● **What is needed**:
Using the listing below, please gather every line containing the word "Blender".

● **Provided records**:
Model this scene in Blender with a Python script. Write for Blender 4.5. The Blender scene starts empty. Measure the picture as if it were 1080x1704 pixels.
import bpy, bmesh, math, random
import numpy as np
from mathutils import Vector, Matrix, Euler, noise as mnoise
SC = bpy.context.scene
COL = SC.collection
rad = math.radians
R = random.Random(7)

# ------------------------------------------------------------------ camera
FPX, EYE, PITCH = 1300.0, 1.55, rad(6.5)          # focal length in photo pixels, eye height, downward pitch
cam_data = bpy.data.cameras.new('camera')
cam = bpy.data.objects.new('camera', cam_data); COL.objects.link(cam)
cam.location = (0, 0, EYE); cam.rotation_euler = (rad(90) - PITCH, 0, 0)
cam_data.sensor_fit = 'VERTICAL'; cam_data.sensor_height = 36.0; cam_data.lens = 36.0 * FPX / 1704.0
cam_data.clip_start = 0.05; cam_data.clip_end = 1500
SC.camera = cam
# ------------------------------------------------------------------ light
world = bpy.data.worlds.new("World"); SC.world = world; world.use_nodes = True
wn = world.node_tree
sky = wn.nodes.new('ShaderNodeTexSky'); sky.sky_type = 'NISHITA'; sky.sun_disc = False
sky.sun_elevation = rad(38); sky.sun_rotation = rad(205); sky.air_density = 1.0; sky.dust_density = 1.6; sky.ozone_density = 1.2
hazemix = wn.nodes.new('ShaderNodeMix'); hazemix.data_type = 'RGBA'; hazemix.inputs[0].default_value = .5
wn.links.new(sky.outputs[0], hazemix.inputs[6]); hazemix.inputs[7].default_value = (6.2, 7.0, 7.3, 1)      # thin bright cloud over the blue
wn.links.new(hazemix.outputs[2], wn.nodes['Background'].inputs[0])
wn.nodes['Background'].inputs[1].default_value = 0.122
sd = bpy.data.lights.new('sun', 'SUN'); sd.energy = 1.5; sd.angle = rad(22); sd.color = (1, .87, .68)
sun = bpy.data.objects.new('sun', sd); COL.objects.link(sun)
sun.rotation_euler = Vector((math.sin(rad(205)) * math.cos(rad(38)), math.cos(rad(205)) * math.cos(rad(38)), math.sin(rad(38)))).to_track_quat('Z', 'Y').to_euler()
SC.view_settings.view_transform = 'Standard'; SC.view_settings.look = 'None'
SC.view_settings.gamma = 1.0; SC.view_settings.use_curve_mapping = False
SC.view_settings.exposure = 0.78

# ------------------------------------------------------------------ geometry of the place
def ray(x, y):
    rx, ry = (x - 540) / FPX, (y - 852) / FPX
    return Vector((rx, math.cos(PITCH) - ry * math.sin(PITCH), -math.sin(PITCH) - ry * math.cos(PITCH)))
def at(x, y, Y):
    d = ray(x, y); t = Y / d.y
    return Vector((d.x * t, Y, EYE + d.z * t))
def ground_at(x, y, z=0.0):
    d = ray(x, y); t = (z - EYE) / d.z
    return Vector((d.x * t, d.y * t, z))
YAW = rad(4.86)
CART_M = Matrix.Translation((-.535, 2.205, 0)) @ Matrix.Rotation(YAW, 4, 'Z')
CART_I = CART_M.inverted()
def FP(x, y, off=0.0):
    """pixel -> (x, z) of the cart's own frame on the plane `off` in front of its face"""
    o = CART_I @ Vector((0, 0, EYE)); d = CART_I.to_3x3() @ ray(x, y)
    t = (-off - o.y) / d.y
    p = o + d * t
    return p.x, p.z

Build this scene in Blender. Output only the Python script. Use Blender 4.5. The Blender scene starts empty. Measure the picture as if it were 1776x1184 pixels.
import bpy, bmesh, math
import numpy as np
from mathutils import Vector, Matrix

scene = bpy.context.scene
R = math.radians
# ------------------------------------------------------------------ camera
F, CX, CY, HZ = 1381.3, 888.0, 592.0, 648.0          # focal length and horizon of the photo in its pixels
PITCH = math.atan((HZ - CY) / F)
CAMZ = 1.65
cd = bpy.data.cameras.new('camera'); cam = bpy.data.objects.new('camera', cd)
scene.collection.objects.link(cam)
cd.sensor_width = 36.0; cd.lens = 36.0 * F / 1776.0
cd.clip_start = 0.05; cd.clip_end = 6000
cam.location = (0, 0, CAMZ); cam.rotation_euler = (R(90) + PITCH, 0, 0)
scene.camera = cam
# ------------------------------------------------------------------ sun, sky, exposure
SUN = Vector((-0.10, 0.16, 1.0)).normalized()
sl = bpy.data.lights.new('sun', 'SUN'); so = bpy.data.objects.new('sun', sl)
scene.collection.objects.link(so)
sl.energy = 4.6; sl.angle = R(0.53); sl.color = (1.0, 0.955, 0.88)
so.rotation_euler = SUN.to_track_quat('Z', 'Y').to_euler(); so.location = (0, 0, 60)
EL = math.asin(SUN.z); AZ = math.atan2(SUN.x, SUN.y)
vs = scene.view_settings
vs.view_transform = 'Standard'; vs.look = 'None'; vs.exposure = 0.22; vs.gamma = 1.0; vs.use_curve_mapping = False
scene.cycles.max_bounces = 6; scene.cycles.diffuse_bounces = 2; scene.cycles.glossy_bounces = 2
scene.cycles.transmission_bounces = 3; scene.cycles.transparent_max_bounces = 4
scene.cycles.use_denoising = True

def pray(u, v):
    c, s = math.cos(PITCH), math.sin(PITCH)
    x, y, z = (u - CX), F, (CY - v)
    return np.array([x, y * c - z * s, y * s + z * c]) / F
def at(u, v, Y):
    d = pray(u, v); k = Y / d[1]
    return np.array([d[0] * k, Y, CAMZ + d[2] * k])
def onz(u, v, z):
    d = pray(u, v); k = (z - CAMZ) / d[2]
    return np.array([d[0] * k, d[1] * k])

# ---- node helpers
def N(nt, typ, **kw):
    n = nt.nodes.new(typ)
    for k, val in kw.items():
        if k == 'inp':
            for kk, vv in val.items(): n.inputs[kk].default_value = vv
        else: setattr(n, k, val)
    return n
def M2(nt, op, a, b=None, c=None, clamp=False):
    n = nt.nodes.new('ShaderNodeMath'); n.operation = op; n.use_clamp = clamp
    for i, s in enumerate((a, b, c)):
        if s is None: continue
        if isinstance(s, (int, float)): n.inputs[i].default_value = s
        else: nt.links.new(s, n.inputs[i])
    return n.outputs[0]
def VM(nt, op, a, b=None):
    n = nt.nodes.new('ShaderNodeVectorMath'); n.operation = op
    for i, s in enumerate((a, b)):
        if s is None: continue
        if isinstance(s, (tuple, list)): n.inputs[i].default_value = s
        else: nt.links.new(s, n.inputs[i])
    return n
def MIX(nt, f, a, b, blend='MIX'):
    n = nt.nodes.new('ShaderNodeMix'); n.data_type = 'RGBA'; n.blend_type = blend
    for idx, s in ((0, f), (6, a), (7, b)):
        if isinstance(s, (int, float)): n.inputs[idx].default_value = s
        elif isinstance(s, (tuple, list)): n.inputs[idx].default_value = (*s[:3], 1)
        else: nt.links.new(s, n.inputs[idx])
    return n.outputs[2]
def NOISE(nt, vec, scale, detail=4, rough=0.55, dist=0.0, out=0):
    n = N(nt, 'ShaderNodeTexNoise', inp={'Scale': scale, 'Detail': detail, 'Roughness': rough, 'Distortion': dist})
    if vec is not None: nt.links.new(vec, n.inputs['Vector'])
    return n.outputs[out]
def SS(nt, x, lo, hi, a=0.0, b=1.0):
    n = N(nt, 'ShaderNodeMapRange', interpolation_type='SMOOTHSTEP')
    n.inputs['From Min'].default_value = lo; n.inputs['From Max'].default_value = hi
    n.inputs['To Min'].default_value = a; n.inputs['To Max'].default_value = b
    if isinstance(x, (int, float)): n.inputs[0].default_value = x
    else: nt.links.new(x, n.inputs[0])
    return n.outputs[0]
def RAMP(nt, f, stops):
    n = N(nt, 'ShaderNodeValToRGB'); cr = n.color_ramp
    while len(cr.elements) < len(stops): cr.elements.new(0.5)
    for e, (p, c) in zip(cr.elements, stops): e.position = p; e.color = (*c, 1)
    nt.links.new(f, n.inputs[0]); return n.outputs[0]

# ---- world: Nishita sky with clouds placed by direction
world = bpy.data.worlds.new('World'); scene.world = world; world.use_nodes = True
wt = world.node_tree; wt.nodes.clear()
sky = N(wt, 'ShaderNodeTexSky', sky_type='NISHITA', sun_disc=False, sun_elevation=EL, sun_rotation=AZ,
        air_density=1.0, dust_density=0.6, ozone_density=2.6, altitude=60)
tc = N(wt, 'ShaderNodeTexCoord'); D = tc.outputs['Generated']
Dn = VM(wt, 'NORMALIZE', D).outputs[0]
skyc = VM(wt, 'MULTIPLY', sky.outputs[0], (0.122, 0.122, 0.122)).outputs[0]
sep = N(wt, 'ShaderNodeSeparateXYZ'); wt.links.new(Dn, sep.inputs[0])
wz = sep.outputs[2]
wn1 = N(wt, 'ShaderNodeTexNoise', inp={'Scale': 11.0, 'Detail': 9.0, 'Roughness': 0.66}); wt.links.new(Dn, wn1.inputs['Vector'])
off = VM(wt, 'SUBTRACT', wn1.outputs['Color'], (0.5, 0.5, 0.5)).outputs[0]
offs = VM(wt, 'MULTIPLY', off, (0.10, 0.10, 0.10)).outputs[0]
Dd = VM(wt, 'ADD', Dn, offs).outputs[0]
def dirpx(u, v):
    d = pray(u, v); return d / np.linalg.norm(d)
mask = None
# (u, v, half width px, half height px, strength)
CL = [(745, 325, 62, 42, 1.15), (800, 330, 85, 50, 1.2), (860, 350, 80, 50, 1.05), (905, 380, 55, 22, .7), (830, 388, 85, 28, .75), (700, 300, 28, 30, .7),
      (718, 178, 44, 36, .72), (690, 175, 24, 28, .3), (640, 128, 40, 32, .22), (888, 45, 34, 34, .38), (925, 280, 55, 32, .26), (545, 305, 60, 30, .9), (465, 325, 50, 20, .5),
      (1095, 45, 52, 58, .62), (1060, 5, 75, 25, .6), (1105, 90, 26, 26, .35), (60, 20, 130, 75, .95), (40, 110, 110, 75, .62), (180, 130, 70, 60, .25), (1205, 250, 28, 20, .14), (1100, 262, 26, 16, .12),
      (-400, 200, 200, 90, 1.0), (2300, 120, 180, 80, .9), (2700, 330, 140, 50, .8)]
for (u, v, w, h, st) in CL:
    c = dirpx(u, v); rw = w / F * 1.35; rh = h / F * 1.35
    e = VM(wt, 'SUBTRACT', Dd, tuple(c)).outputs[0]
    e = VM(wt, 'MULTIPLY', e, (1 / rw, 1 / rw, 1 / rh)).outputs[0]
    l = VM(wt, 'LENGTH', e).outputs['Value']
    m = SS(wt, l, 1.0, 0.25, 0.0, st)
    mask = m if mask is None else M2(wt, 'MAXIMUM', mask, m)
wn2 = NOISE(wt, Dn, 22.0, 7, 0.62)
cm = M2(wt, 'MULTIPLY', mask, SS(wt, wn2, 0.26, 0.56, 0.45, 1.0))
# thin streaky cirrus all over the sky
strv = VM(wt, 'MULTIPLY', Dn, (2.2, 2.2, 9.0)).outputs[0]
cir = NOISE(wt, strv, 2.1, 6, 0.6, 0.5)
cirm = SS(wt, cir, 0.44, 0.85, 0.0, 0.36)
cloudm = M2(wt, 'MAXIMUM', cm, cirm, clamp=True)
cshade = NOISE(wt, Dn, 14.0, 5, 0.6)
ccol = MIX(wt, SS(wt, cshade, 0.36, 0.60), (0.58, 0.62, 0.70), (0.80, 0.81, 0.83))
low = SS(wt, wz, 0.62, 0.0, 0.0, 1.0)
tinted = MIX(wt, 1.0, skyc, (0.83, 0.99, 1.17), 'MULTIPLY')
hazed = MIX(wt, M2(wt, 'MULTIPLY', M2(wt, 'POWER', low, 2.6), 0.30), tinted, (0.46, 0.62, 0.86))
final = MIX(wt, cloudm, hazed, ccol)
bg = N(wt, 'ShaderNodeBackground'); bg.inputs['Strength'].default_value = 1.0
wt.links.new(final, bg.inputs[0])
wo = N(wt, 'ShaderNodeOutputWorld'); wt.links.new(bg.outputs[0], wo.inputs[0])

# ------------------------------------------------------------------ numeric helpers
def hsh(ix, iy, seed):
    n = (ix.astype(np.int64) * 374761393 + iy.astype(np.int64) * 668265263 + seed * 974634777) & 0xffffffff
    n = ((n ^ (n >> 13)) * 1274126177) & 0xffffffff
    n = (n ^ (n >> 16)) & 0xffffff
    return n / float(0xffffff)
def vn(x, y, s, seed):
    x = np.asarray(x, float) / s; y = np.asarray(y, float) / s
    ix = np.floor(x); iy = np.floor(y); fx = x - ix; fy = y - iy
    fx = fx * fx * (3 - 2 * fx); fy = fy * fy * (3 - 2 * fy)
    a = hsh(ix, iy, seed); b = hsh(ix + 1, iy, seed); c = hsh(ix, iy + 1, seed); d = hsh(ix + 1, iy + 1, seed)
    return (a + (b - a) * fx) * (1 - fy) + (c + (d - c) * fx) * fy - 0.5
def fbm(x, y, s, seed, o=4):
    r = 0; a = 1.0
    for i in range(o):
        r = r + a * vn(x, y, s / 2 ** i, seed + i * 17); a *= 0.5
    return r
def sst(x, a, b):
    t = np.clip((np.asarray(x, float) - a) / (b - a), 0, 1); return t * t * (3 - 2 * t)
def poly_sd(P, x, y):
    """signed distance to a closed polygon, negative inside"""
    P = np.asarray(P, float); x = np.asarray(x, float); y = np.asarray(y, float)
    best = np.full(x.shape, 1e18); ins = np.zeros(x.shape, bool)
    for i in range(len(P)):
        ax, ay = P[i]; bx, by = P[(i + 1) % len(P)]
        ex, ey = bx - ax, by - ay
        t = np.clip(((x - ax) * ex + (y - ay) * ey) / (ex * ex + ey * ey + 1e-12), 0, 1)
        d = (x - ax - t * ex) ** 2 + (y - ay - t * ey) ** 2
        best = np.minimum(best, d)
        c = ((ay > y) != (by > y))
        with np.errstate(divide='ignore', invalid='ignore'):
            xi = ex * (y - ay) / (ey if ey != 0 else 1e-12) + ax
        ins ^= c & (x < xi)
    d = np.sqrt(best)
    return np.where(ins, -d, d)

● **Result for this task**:
Model this scene in Blender with a Python script. Write for Blender 4.5. The Blender scene starts empty. Measure the picture as if it were 1080x1704 pixels.
Build this scene in Blender. Output only the Python script. Use Blender 4.5. The Blender scene starts empty. Measure the picture as if it were 1776x1184 pixels.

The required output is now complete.